Short-Term vs. Long-Term Capital Gains: Tax Rates, Rules & How to Save

Short-term capital gains come from assets held ≤ 12 months and are taxed as ordinary income; long-term gains come from assets held > 12 months and get lower, preferential rates.

People panic-sell crypto or RSUs in under a year, thinking quick wins beat slow growth, then get shocked by tax software showing 32% instead of 15%. The calendar, not the ticker, decides the bill.

Key Differences

Short-term rates mirror your top bracket—up to 37%. Long-term rates max at 20% (plus 3.8% surtax for high earners). Holding periods reset if you rebuy within 30 days via wash-sale rules.

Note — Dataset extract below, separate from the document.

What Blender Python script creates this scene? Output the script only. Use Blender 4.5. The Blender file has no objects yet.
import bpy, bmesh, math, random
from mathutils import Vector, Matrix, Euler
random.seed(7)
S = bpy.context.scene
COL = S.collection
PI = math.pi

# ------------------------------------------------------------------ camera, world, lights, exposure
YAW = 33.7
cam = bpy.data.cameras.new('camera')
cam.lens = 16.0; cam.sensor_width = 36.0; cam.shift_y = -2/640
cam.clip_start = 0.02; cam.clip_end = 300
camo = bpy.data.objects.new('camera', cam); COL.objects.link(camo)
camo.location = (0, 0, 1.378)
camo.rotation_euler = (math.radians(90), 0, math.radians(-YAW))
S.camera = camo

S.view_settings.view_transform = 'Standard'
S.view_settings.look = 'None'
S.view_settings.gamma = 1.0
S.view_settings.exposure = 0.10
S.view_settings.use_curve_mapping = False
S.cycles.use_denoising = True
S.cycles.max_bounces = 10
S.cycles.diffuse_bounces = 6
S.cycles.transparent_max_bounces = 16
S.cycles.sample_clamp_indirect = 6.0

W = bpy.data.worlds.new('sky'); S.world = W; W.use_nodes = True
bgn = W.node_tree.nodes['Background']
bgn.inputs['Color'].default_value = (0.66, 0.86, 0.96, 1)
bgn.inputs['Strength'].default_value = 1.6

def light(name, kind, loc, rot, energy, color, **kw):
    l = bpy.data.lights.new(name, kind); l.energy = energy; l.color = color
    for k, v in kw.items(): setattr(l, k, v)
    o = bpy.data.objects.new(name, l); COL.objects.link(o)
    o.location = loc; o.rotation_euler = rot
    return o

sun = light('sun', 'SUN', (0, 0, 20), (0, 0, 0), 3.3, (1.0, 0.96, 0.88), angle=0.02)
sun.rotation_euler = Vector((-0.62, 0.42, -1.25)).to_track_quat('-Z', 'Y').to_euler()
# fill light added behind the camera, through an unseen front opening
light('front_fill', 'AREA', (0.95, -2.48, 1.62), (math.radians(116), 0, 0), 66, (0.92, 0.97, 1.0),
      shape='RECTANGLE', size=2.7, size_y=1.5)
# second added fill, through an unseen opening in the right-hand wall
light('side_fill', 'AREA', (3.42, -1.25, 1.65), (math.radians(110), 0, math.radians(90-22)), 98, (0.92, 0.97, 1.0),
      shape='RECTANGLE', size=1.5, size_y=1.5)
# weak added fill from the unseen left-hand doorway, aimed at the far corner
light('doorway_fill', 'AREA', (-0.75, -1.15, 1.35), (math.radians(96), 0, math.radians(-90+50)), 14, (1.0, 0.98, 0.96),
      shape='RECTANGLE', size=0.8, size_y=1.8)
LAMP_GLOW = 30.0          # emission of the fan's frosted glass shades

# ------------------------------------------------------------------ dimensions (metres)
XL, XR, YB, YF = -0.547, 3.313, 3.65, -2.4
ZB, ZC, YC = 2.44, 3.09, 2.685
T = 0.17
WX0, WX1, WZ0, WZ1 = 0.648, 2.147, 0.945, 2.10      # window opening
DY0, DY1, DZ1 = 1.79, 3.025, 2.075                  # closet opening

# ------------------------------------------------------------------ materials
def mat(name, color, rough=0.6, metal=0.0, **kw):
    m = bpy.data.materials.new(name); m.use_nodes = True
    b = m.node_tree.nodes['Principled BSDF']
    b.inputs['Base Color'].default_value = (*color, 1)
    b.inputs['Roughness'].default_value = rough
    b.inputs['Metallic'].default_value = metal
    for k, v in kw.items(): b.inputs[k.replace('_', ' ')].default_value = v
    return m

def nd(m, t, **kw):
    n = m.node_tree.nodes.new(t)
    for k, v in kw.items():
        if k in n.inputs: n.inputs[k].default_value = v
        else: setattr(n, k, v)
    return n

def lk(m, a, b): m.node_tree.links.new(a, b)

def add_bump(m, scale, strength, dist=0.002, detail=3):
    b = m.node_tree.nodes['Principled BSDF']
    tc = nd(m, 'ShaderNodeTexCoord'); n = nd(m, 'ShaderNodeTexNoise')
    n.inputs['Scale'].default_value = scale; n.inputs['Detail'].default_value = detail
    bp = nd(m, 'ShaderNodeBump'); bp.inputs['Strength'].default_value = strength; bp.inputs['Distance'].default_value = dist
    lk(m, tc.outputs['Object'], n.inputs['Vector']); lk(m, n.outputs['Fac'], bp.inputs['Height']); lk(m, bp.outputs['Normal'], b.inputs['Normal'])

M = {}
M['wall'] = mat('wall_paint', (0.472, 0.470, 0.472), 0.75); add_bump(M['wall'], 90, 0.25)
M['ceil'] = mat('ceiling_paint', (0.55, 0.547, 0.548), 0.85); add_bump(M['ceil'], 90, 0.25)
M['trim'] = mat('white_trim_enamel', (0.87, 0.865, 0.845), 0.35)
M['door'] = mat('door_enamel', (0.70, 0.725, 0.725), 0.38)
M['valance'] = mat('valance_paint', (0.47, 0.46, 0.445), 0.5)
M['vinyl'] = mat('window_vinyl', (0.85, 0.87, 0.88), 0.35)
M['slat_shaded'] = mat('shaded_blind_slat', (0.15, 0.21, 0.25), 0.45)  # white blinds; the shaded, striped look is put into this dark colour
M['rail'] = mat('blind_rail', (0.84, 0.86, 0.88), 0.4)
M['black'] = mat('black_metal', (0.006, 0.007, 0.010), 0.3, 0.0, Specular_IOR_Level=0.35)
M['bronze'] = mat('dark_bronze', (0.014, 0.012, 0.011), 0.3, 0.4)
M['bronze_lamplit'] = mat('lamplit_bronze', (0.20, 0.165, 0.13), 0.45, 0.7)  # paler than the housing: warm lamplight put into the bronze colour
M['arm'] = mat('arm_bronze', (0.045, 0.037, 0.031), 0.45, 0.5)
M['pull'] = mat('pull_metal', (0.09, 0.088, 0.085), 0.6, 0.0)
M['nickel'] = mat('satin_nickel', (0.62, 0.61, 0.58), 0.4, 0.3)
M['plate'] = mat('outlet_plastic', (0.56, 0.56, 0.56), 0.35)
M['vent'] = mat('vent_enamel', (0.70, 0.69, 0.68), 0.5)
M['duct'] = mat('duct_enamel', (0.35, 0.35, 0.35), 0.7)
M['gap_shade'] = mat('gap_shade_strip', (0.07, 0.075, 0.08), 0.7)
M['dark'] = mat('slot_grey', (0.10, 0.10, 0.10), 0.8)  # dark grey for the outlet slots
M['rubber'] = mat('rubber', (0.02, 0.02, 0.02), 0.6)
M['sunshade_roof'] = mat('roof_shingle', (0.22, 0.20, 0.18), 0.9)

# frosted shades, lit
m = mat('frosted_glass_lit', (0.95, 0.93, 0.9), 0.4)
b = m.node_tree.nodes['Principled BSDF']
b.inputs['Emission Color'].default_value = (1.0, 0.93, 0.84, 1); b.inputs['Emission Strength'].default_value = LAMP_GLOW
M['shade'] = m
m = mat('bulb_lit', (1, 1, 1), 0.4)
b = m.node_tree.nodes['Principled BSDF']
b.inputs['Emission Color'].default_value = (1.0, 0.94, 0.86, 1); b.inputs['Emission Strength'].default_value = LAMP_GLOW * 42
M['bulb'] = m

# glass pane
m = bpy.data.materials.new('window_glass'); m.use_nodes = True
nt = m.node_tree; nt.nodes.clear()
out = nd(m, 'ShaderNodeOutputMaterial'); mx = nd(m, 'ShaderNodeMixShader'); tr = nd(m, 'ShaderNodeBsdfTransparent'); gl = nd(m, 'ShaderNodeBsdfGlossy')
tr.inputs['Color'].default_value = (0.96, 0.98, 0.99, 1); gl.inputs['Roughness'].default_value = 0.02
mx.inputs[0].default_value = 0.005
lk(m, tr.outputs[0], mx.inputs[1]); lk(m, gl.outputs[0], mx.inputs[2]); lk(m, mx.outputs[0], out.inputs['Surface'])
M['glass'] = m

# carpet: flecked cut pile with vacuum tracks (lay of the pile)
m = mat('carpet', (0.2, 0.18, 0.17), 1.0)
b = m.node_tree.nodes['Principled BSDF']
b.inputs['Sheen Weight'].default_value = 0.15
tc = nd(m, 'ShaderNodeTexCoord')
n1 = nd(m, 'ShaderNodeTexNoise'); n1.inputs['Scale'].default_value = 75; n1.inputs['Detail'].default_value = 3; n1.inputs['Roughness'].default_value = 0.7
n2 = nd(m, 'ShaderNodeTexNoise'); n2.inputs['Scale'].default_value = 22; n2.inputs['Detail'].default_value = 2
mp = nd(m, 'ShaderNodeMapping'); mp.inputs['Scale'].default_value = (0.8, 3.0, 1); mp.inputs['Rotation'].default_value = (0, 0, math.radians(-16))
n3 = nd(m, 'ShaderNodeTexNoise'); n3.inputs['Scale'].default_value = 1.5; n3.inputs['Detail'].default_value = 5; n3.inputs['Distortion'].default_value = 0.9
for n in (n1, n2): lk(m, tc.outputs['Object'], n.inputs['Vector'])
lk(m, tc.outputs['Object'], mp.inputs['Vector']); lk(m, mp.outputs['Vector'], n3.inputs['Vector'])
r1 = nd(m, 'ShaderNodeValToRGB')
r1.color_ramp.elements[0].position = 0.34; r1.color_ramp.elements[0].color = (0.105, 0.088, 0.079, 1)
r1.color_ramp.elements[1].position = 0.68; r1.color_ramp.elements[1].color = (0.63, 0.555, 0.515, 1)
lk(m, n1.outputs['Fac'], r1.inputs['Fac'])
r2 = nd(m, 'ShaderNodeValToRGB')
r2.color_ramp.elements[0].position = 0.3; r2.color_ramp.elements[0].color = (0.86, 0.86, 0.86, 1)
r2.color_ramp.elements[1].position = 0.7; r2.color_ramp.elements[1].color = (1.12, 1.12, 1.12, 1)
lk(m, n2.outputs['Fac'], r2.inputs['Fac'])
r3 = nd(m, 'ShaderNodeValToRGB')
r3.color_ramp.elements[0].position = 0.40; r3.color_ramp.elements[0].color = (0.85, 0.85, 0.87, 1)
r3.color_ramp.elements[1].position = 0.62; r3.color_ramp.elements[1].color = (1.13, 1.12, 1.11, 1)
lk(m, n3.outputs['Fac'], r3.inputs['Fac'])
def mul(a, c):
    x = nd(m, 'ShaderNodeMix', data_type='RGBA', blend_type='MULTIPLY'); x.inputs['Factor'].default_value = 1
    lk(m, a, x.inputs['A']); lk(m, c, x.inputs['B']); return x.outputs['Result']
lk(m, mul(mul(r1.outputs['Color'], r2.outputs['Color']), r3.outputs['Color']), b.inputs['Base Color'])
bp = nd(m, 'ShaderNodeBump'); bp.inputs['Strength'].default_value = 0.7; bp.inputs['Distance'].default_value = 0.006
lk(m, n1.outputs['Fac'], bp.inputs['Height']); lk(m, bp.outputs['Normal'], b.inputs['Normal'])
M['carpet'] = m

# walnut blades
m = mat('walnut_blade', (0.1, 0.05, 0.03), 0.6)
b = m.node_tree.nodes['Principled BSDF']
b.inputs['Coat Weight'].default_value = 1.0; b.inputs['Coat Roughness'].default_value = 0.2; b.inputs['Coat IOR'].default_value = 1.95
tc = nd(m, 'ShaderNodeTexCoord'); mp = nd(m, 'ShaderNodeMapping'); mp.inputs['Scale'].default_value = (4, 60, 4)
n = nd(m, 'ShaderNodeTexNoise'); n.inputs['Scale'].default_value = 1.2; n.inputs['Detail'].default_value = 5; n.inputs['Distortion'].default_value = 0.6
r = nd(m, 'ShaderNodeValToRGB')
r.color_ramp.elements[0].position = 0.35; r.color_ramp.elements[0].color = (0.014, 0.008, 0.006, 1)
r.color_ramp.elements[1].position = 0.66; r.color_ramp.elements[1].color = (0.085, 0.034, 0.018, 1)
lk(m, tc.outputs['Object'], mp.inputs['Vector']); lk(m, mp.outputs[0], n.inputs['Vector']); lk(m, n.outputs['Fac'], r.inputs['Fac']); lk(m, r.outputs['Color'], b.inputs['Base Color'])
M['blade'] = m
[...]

Which One Should You Choose?

Choose long-term when possible: use tax-loss harvesting in December, set calendar reminders at 365 days, and stagger RSU vesting to push sales into year two.

Examples and Daily Life

Sell Apple shares after 11 months → taxed like salary. Hold 13 months → pay 0%, 15%, or 20% depending on total income. A $20k gain can save $3,400 just by waiting 60 extra days.

Does day trading ever qualify for long-term rates?

No. Each buy-sell round trip resets the clock; positions must sit untouched for 12+ months.

Can I offset short-term gains with long-term losses?

Yes. Losses erase gains dollar-for-dollar first, then up to $3k of ordinary income yearly.